Unique photos of the fall of the Berlin Wall
When the Berlin Wall fell on November 9, 1989, 28 years of division between East and West ended. Robert Conrad took photos of the wall's demolition.
Watchtower, a threat no more (April 1990)
About 300 watchtowers like the one at the Nordbahnhof S-Bahn station surrounded West Berlin. One of the few that survived the wall's demolition stands on the grounds of the Berlin Wall Memorial on Bernauer Strasse. Visitors who get off the train at Nordbahnhof can't miss it.
Potsdamer Platz (February 1990)
Shortly after the fall of the Wall, a provisional border crossing was established at Potsdamer Platz, but controls were only sporadic between East and West Germany. On October 3, 1990, Germany celebrated its reunification.
Idyllic allotment plot along the Wall (July 1990)
The above allotment garden was located in West Berlin's Neukölln district. The garden colony was poetically named "Märkische Schweiz" (a reference to Switzerland), in reference to its hilly landscape. The demolition of more than 150 kilometers of the Berlin Wall took about a year, so in the mean time people chopped large holes into the concrete barrier to move around the city more quickly.
The writing on the wall (October 1990)
Before the fall of the Berlin Wall, only the western side had colorful graffiti.
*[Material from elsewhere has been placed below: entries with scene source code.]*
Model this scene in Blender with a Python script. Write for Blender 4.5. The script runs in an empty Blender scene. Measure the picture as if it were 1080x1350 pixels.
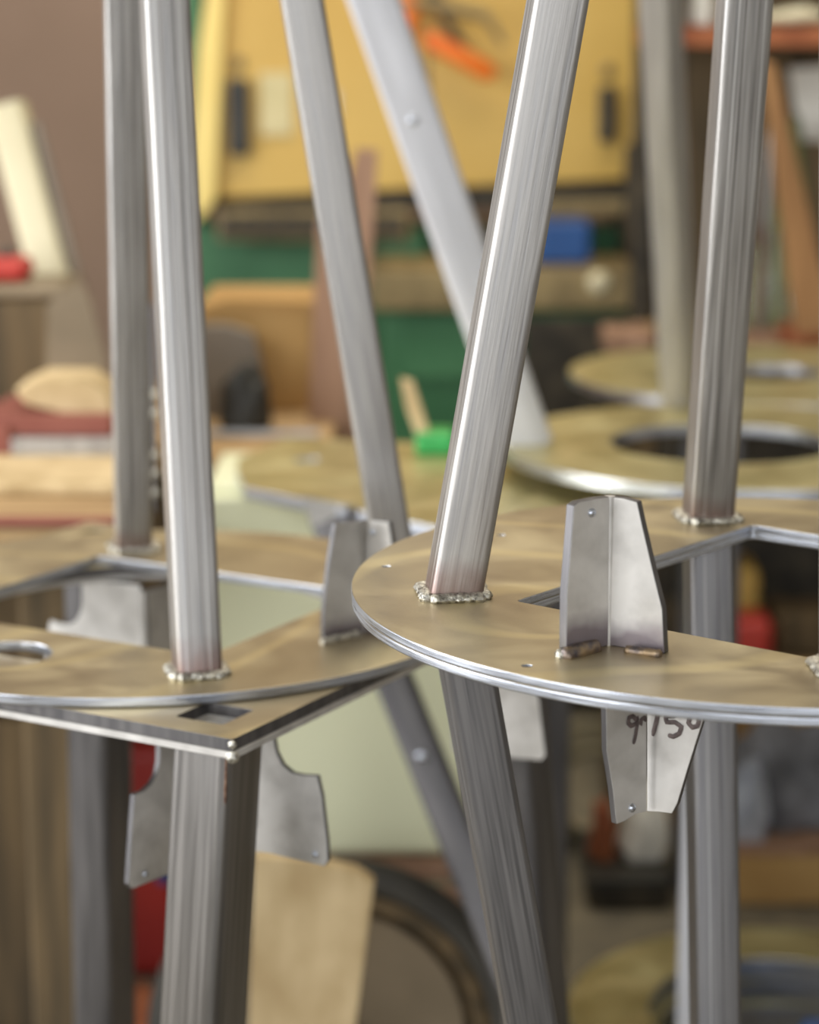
import bpy, bmesh, math, random
from mathutils import Vector, Matrix
R = math.radians
random.seed(7)
COL = bpy.context.scene.collection
SC = bpy.context.scene

# ---------------------------------------------------------------- camera, world, lights
EYE = Vector((0, 0, 1.217)); PITCH = R(12); F = 3000.0
cam = bpy.data.cameras.new('camera'); camo = bpy.data.objects.new('camera', cam); COL.objects.link(camo)
camo.location = EYE; camo.rotation_euler = (R(90) - PITCH, 0, 0)
cam.sensor_fit = 'VERTICAL'; cam.sensor_height = 36; cam.lens = F / 1350 * 36
cam.clip_start = .05; cam.clip_end = 60
cam.dof.use_dof = True; cam.dof.focus_distance = 1.25; cam.dof.aperture_fstop = 80 / 17
SC.camera = camo
SC.view_settings.view_transform = 'Standard'; SC.view_settings.look = 'None'
SC.view_settings.exposure = 0.0; SC.view_settings.gamma = 1; SC.view_settings.use_curve_mapping = False
w = bpy.data.worlds.new('world'); SC.world = w; w.use_nodes = True
w.node_tree.nodes['Background'].inputs[0].default_value = (.86, .92, 1, 1)
w.node_tree.nodes['Background'].inputs[1].default_value = 1.6

def area(name, loc, target, sx, sy, power, col):
    l = bpy.data.lights.new(name, 'AREA'); l.shape = 'RECTANGLE'; l.size = sx; l.size_y = sy; l.energy = power; l.color = col
    o = bpy.data.objects.new(name, l); COL.objects.link(o); o.location = loc
    o.rotation_euler = (Vector(target) - Vector(loc)).to_track_quat('-Z', 'Y').to_euler()
area('daylight_door', (.2, -3.6, 1.7), (.1, 2.5, .9), 4.4, 3.2, 52, (.96, .97, 1))
area('side_fill_front', (-2.42, -.5, 1.5), (0, 1.2, .9), 1.4, 2.1, 55, (.95, .97, 1))  # added unseen source, placed to brighten the left-facing steel faces
area('side_fill_left', (-2.42, 1.6, 1.5), (0, 1.55, 1.1), 1.4, 2.1, 78, (.95, .97, 1))  # added unseen source, placed to put bright left edges on the tubes
area('overhead_fill', (.1, 3.2, 3.2), (.1, 3.3, 0), 2.6, 1.6, 66, (1, .93, .8))  # added overhead fill that brightens the background, no lamp in view

# ---------------------------------------------------------------- projection helpers (pixel of the photo to a point of the place)
CP, SP = math.cos(PITCH), math.sin(PITCH)
def ray(px, py):
    x = (px - 540) / F; z = -(py - 675) / F
    return Vector((x, CP + SP * z, -SP + CP * z))
def onz(px, py, z): r = ray(px, py); return EYE + r * ((z - EYE.z) / r.z)
def ony(px, py, y): r = ray(px, py); return EYE + r * (y / r.y)
def onpl(px, py, p, n): r = ray(px, py); return EYE + r * ((Vector(p) - EYE).dot(n) / r.dot(n))

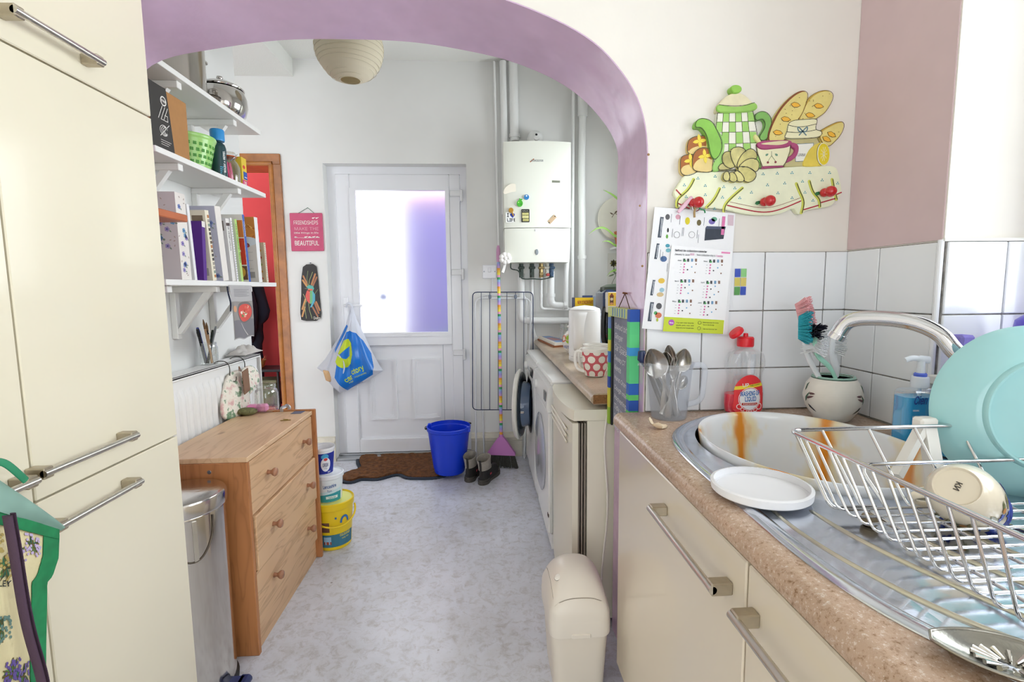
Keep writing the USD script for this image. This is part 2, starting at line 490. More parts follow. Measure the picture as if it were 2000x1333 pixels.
# far wall with the back door recess and the opening to the red room
DX0, DX1, DZ = -1.118, -.10, 2.185
OX0, OX1, OZ = -2.3, -1.475, 2.17
fp = sg.box(-2.6, 0, 1.3, 2.95).difference(sg.box(DX0, -.01, DX1, DZ)).difference(sg.box(OX0, -.01, OX1, OZ))
wallf = struct('wall_far', extr(fp, 0, .22, (0, YF, 0), W=(0, 1, 0)), plaster_far)
struct('wall_left', box(XL - .12, XL, YB, 2.80, 0, 2.95), plaster_far)
struct('wall_passage', box(-2.6, -2.48, 1.43, YF, 0, 2.95), plaster_far)
struct('wall_kitchen_left', box(-1.62, -1.5, -2.6, YA, 0, 2.95), plaster)
struct('ceiling', box(-2.6, 1.4, YB - .02, 4.0, ZC, ZC + .05), ceil_m)
struct('ceiling_kitchen', box(-1.62, 1.4, -2.6, YA + .02, 2.9, 2.95), ceil_m)
struct('wall_kitchen_back', extr(sg.box(-1.62, 0, 1.4, 2.95).difference(sg.box(-1.2, -.01, .9, 2.25)), 0, .12, (0, -2.6, 0), W=(0, -1, 0)), plaster)
struct('trim_beam', box(-2.6, -1.29, 2.3, YF + .01, 2.77, ZC), ceil_m)
struct('ceiling_red_room', box(-3.2, -1.25, YF + .22, 4.40, 2.6, 2.65), ceil_m)
red = M('red_wall', 'b83a3c', .8, bump=.8, bs=40, var=.06, world=True)
struct('wall_red_back', box(-3.2, -1.25, 4.75, 4.85, 0, 2.8), red)
struct('wall_red_side', box(-1.36, -1.30, YF + .22, 4.749, 0, 2.6), red)
struct('wall_outside_left', box(-1.2995, -1.24, YF + .22, 4.749, 0, 2.6), plaster)

# skirting and door casing
cream_gloss = M('aged_cream_gloss', 'e2dccb', .4, var=.10, vs=14, world=True)


def skirting(name, x0, x1, y, end=None):
    prof = sg.Polygon([(0, 0), (.024, 0), (.024, .125), (.034, .13), (.036, .155), (.02, .165), (.016, .185), (0, .19)])
    return struct(name, extr(prof, x0, x1, (0, y, 0), U=(0, -1, 0), V=(0, 0, 1), W=(1, 0, 0)), cream_gloss)


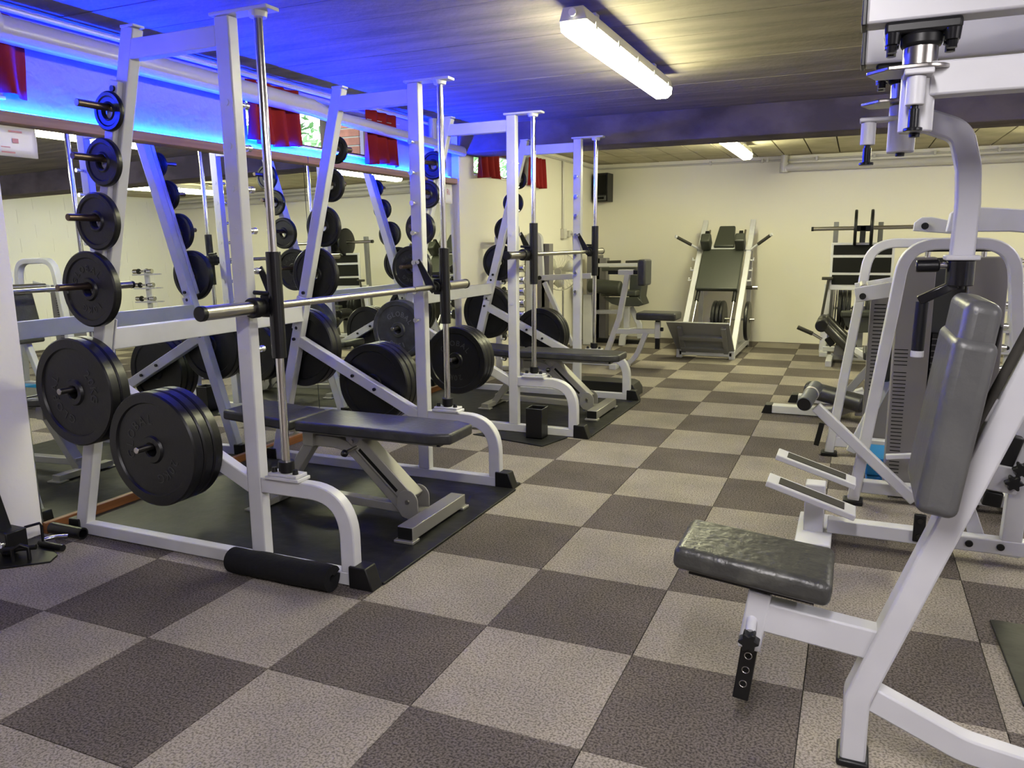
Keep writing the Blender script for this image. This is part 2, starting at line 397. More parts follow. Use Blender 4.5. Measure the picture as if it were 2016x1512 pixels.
# ------------------------------------------------------------------ pipes
t = thing('drain_pipe', 'thick white drain pipe running along the wall under the blue ceiling', 'pipe', (-2.14, 1, 2.1))
obj('pipe', B().cyl((-2.14, YF, 2.17), (-2.14, 2.02, 2.115), .054, 24), 'pvc', t)
obj('reducer', B().cyl((-2.14, 2.02, 2.115), (-2.14, 2.20, 2.09), .054, 24, .040), 'pvc', t)
obj('pipe', B().cyl((-2.14, 2.20, 2.09), (-2.14, 4.12, 2.05), .040, 24), 'pvc', t)
obj('riser', B().cyl((-2.16, 3.62, 2.05), (-2.16, 3.62, CE), .034, 18), 'pvc', t)
obj('clamp', B().cyl((-2.14, -.02, 2.145), (-2.14, .02, 2.144), .059, 24), 'pvc', t)
tag(obj('heating_pipe', B().pipe([(-2.21, -1, 2.235), (-2.21, 4.1, 2.225)], .012, 10), 'pvc'), 'thin pale pipe close to the ceiling above the drain pipe', 'pipe')
t = thing('waste_pipe', 'white waste pipe running along the back wall to the right', 'pipe', (.2, 7.98, 2.12))
obj('pipe', B().cyl((.19, 7.985, 2.115), (5.2, 7.985, 2.115), .048, 22), 'pvc', t)
obj('elbow', B().cyl((.20, 7.985, 2.06), (.20, 7.985, 2.17), .050, 22), 'pvc', t)
obj('drop', B().cyl((.20, 7.985, 2.165), (.20, 7.985, CE), .040, 18), 'pvc', t)
t = thing('conduit', 'thin grey conduit clipped along the top of the back wall', 'pipe', (0, 8.03, 2.2))
obj('tube', B().pipe([(-2.16, 4.5, 2.215), (-2.155, 7.98, 2.205), (-2.1, 8.035, 2.205), (5.2, 8.035, 2.21)], .012, 8), 'pvc', t)
cl = obj('clip', B().box(-.012, .012, 8.015, 8.06, 2.19, 2.235), 'pvc', t)
for k in range(1, 8): share(cl, (-1.3+k*.62, 0, 0), t)
t = thing('power_conduit', 'vertical conduit with socket outlets on the cream wall behind the far rack', 'conduit', (-2.16, 6.9, 1.3))
obj('tube', B().cyl((-2.165, 6.75, 1.42), (-2.165, 6.75, 2.2), .016, 10), 'pvc', t)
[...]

That changed quickly, however, and soon people also tagged and scribbled on the East German side like in the above photo from 1990, showing a section of wall on the northern city border between the Frohnau and Hohen Neuendorf districts. "So what?" someone wrote in green paint.
A view of the death strip (April 1990)
Houses in the divided city often stood right by the wall or by a watchtower, and thus the notorious death strip, as seen in the above photo. The residents who lived on Wollank street in the eastern Pankow neighborhood lived with that view.
Watchtower, anti-tank obstacles at Steinstücken (April 1990)
A tiny area named Steinstücken that jutted out in the very southwest of West Berlin was almost completely walled in by East German territory. The border there was particularly well secured. The guards had a panoramic view in all directions from the watchtower.
All that remained (July 1990)
After the fall of the Wall, this is what areas along the former concrete barrier looked like for quite some time. Even months later, the so-called "wall woodpeckers" still managed to hack small mementos from leftover concrete slabs. Today, there are only very few remains of the Wall left in Berlin.
Unter den Linden S-Bahn station (February 1990)
No trains stopped at the so-called ghost stations: Altogether, 16 metro stations were unused for years, as trains would just hurtle through while border guards patrolled empty, dimly lit platforms. The station Unter den Linden was renamed Brandenburg Gate after the fall of the Wall because it is the site of one of Berlin's best-known landmarks.